Constraining the factor analytical solutions obtained from multiple-year receptor modeling of ambient PM2.5 data from five speciation sites in Ontario, Canada

• A new method for imposing mathematical constraints on multi-site PMF is discussed.
• The concept of softness in factor solutions is discussed.
• An iterative method that uses the measure of softness to select the individual constraints to impose is detailed.

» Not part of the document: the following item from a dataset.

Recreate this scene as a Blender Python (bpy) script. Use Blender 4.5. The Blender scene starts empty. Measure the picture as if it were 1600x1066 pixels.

Rotational ambiguity in factor analyses leads to solutions that are not always consistent with reality. The inherent non-negativity constraints in positive matrix factorization (PMF) help to prevent factor solutions from becoming overly unrealistic, but they are not sufficient to prevent unwanted rotations that could manifest in factors that should have similar compositions varying across multiple sites. The Canadian National Air Pollution Surveillance (NAPS) network operates five fine particulate matter (PM2.5) speciation sites in Ontario. Data from these sites from 2005 to 2010 were subjected to PMF to obtain factors representing sources of particulate matter. Eight factors were found to be common across these sites. These factors had profiles that varied greatly from one site to the other, suggesting that the PMF solutions were impacted by some rotational ambiguity. New features in the EPA PMF V5 program allow the use of a priori information to impose mathematical constraints that guide the evolution of the factor solutions. These constraints reduce the rotational space. In situations where major emissions sources are known and located in the neighborhood of receptors, or emissions inventories and literature source profiles exist, it is easy to use these profiles to force the factor solutions to conform to the expected signatures. In our case, reported source profiles were neither available nor applicable due to the large spatial span of potential sources and receptor sites. This work describes how such constraints can be generated and used in these complex situations. The fundamental principle explored in this work is the concept of ‘stiffness’ of PMF solutions to identify the desirable non-rotating factors.